I partially disagree. Granted that everyone will have a slightly different experience, for the most part, my 12th gen board has been solid

I’m glad that you don’t have any need for better battery life, better thunderbolt compatibility, or a secure bios. Surely you agree that it’s reasonable to want these things though, right? Especially after they were already promised so long ago?

I’m not saying we should boycott framework or anything like that. Let’s just acknowledge that they’ve dropped the ball on firmware. They have a lot of room to improve here.

At this point, it might be a bit of a mislabel. Currently, Framework’s procedure for a BIOS update is after 2 weeks (iirc), if there aren’t any major issues, then it comes out of beta.
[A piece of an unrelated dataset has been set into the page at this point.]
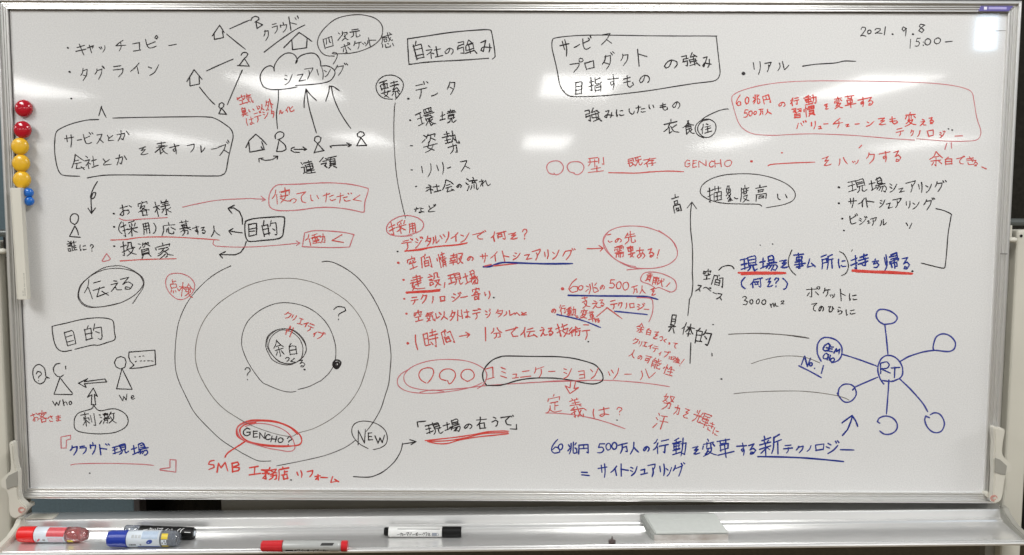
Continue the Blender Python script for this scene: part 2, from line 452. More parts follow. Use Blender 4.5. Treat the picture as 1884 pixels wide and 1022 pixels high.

Not to say that it won’t introduce regression, just that based on this procedure, the 3.06 update should no longer be labelled as beta.

Security definitely yes. Thunderbolt compatibility theoretically should be where it is given that it meets Intel’s standards so I’m not sure where it could be improved. Better battery life would definitely be a perk and while it’s something that firmware updates can improve, there’s also a hardware component. One example is with the 3rd HDMI cards.

Can agree with you on that. Just got to wait and see how things change.